Several law enforcement officials who investigate construction corruption acknowledged that the goals for the participation of minority- and women-owned contractors and disadvantaged businesses often did not accurately reflect the universe of qualified companies.
A longtime construction industry official who has worked with community groups in an effort to increase the level of participation by female and minority contractors said the often-limited options had made a range of sometimes illegal — at times blatant — solutions commonplace.

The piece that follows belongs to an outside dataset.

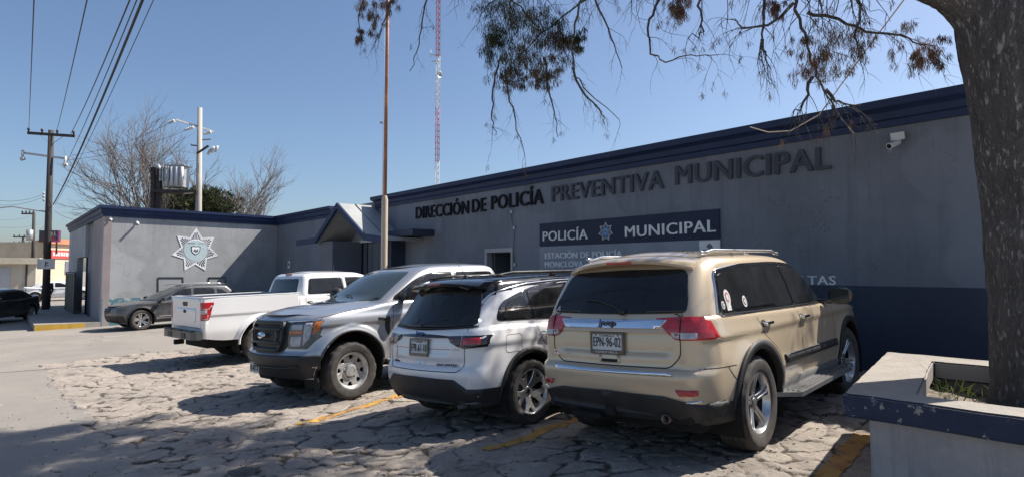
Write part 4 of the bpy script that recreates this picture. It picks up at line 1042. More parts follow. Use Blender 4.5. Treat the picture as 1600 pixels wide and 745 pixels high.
# ------------------------------------------------------------------ slate crossover by the side wall, and saloons in the street
def small_car(x, y, fwd, paint, label, kind, group, lift_z=0.0):
    suv = kind == 'suv'
    root = car_root('parked_suv' if suv else 'parked_car', x, y, fwd, label, 'car', group, lift_z=lift_z)
    c = Car(root); wr = .35 if suv else .32; wb = 1.34
    AR = [(-wb, wr, wr + .06), (wb, wr, wr + .06)]
    def warp(x, y, z):
        if y > .5 and abs(x) < 2.1:
            y -= .03 * (1 - sstep(.84, .90, z)) * sstep(.42, .84, z); y = flare(AR, x, y, z, .026, .10)
        return x, y, z
    k = .93 if suv else .9
    body = dict(front=[(.26, 2.10), (.40, 2.18), (.60, 2.21), (.78, 2.17), (.95, 2.02)], rear=[(.28, -2.12), (.5, -2.20), (.75, -2.19), (1.0, -2.12), (1.1, -2.06)],
        half=[(.26, .82), (.40, .88), (.6, .91), (.85, .905), (.95, .89), (1.1, .85)], top=[(2.2, .84 * k), (1.8, .93 * k), (1.0, 1.02 * k), (.3, 1.05 * k), (-1.0, 1.08 * k), (-2.2, 1.09 * (k if suv else 1))],
        bot=[(2.2, .30), (1.7, .24), (-1.7, .26), (-2.2, .32)], plan=[(-2.2, .92), (-1.3, 1), (1.3, 1), (2.2, .90)], bow_f=.26, bow_r=.16, rc_f=(.35, .28), rc_r=(.25, .2), shoulder=.07, crown=[(-9, .02), (1.2, .05), (9, .04)], arches=AR, warp=warp, nv=24, ns=80, nf=14)
    c.shell('body', body, paint)
    zr = 1.51 if suv else 1.42
    sz = lambda L: [(a * (.93 if suv else 1), b) for a, b in L]
    cab = dict(front=[(.85 * (.93 if suv else 1), 1.35), (1.05 * (.93 if suv else 1), 1.02), (1.3 * (.93 if suv else 1), .58), (1.42 * (.93 if suv else .97), .28), (zr, -.1)], rear=sz([(.9, -2.16), (1.08, -2.08), (1.3, -1.92), (1.5, -1.75), (1.62, -1.65)]) if suv else [(.85, -1.9), (1.0, -1.72), (1.2, -1.35), (1.35, -1.05), (zr, -.8)],
        half=sz([(.85, .87), (1.0, .85), (1.3, .755)]) + [(zr, .64)], top=[(.6, zr - .12), (0, zr - .05), (-.7, zr - .03), (-1.4, zr - .06), (-2, zr - .10)] if suv else [(.6, zr - .12), (0, zr - .04), (-.6, zr - .04), (-1.2, zr - .12)],
        bot=[(-9, .84), (9, .84)], plan=[(-2.1, .92), (-1, 1), (.3, 1), (1.2, .93)], bow_f=.16, bow_r=.12, rc_f=(.2, .2), rc_r=(.16, .14), shoulder=.08, nv=14, ns=50, crown=[(-9, .04), (9, .04)])
    c.shell('cabin', cab, paint)
    c.done(); wells(c, AR, .46, .88); chassis(c, -1.95, 1.9, .62, .22, .5)
    for sd in (-1, 1):
        if suv:
            W = (('front_side_window', [(-.28, 1.10, .03), (-.30, 1.475, .04), (.0, 1.455, .2), (.30, 1.29, .1), (.56, 1.09, .02)]), ('rear_side_window', [(-1.12, 1.125, .03), (-1.10, 1.445, .06), (-.40, 1.478, .04), (-.36, 1.105, .03)]), ('quarter_window', [(-1.66, 1.17, .04), (-1.38, 1.385, .08), (-1.20, 1.425, .03), (-1.20, 1.13, .03)]))
        else:
            W = (('front_side_window', [(-.22, .97, .03), (-.24, 1.29, .04), (.05, 1.28, .2), (.42, 1.12, .1), (.74, .955, .02)]), ('rear_side_window', [(-1.08, 1.0, .05), (-.86, 1.24, .1), (-.34, 1.295, .04), (-.30, .975, .03)]))
        for nm, poly in W: c.panel(nm, roundpoly([(p[0], p[1] * (.93 if suv else 1), p[2]) for p in poly]), 'y', sd, M_glass, off=.005, skirt=.004)
        for q in ([gap(c, [(-.30, 1.05 * k), (-.32, .40)], 'y', sd), gap(c, [(.86, 1.0 * k), (.80, .40)], 'y', sd), gap(c, [(-1.16, 1.06 * k), (-1.08, .8), (-.82, .55)], 'y', sd)]): build('door_gap', q[0], M_gap, root, world=False)
        handle(c, -.98, .93 * k, sd, paint, .19); handle(c, -.14, .92 * k, sd, paint, .19)
        mirror(c, .74, 1.0, 1.10 * k, sd, M_blackgloss, .20, .14, .13)
        if suv:
            
            for ax, az, ar in AR: build('wheel_arch_trim', arch_bm(c, ax, az, ar + .02, .06, sd, .012, -6, 186, .05), M_plastic, root, world=False)
            c.strip('sill_cover', [(-.92, .34), (.92, .32)], .15, 'y', sd, M_plastic, off=.012, skirt=.05)
            c.strip('door_trim', [(-.8, .47), (.80, .44)], .022, 'y', sd, M_chrome, off=.012, skirt=.02)
            bm = bmesh.new(); tube(bm, [(.20, sd * .57, 1.475), (0, sd * .58, 1.515), (-1.3, sd * .58, 1.52), (-1.6, sd * .56, 1.475)], [.010, .017, .017, .010], 8); build('roof_rail', bm, M_alloy, root, world=False)
        c.panel('headlamp', roundpoly([(sd * .42, .80 * k), (sd * .84, .845 * k), (sd * .84, .74 * k), (sd * .42, .71 * k)], .03), 'x', 1, M_smoke, off=.006, skirt=.02)
        c.panel('headlamp_return', roundpoly([(1.98, .84 * k), (1.66, .86 * k), (1.80, .77 * k), (1.98, .74 * k)], .03), 'y', sd, M_smoke, off=.006, skirt=.02)
        c.panel('tail_lamp', roundpoly([(sd * .45, .98 * k), (sd * .86, .99 * k), (sd * .86, .84 * k), (sd * .50, .84 * k)], .03), 'x', -1, M_darkred, off=.006, skirt=.02)
    c.panel('front_grille', roundpoly([(-.42, .82 * k), (.42, .82 * k), (.36, .66 * k), (-.36, .66 * k)], .03), 'x', 1, M_plastic, off=.008, skirt=.02)
    c.panel('front_bumper', roundpoly([(-.84, .52), (.84, .52), (.84, .27), (-.84, .27)], .05), 'x', 1, M_plastic, off=.010, skirt=.03)
    c.panel('windscreen', roundpoly([(-.66, 1.06 * k), (-.56, (zr - .13)), (.56, (zr - .13)), (.66, 1.06 * k)], .06), 'x', 1, M_wind, off=.005, skirt=.01, lim=3)
    c.panel('rear_window', roundpoly([(-.62, 1.13 * (.93 if suv else 1) - (0 if suv else .08)), (-.54, zr - .15), (.54, zr - .15), (.62, 1.13 * (.93 if suv else 1) - (0 if suv else .08))], .06), 'x', -1, M_glass, off=.005, skirt=.01, lim=3)
    plate(c, 'x', -1, 0, .76, 'FRZ-10-44', None, .30, .14, frame=False) if False else None
    add_wheels(c, [(-wb, -.79), (wb, -.79), (-wb, .79), (wb, .79)], wr, .215, wr - .115, 'turbine', [M_alloy, M_under, M_greyplastic, M_disc], steer=.10 if suv else 0, blocks=False)
    return root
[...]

The complex set of requirements for certification as a disadvantaged contractor includes being a member of what the federal government characterizes as a “socially or economically disadvantaged” group — women, blacks, Native Americans, Asians and others — as well as a $750,000 limit on personal net worth, a maximum average gross receipts for the business over three years of roughly $22 million and a certain measure of independence from non-D.B.E. firms.
Prosecutors, investigators and industry observers said it was hard to measure the scope of this type of fraud, but most agreed it was widespread. And while such crimes do not result in the theft of government funds — the money is paid and the work is done — they undermine the intent of the federal, state and local laws, which were written to create opportunities for struggling and minority- and women-owned companies. Also, in the view of some, they contribute to a culture of corruption in the industry.
Prosecutors in the United States attorney’s office in Brooklyn have long focused on such cases.
Its Federal Construction Fraud Task Force has made 61 arrests over the past decade for crimes related to this type of fraud. As a result, forfeiture orders have totaled more than $150 million, and 28 people and companies have been banned from seeking additional federal contracts, according to a recent court filing.
But while the United States attorney’s office in Manhattan has seldom made such cases, the investigation of Skanska signals an increased focus in this area for the prosecutors there, some officials have said.
The reasons seem clear. In the past year, New York City’s four-year-old program has resulted in $511 million in prime contracts and subcontracts for certified companies, according to the Mayor’s Office of Contract Services. Over the life of the city’s program — referred to as W/MBE, for women- and minority-owned business enterprise — more than $1 billion has gone to such contracts, according to the office.
At just one federal agency, the Transportation Department, a similar program resulted in $617 million worth of prime and subcontracts in 2009 in New York, New Jersey and Connecticut, officials said. That money was for highway and transportation projects, like the Metropolitan Transportation Authority ones under scrutiny in the two cases, the officials said. That federal program, which certifies and assists what it characterizes as disadvantaged business enterprises, was in some measure the model for the city’s effort.
The investigations developed in two ways. The Brooklyn inquiry grew out of a case focused on mob influence in the trucking industry and the work of an independent monitor who had been hired by the transportation authority to oversee the downtown projects after a scandal involving the construction of the agency’s headquarters, at 2 Broadway.
The trucking investigation uncovered the scheme at the water filtration plant, and the monitor, Toby Thacher, developed information indicating that the disadvantaged business enterprises working on the authority’s projects were fronts. The information was passed on to the office of the transportation authority’s inspector general, Barry Kluger. His office and the federal prosecutors, who in the Brooklyn case worked with the city’s Department of Investigation on the water-treatment plant inquiry, built the cases.
This article has been revised to reflect the following correction:
Correction: November 23, 2010
An earlier version of this article misstated the location of a water treatment facility for New York City.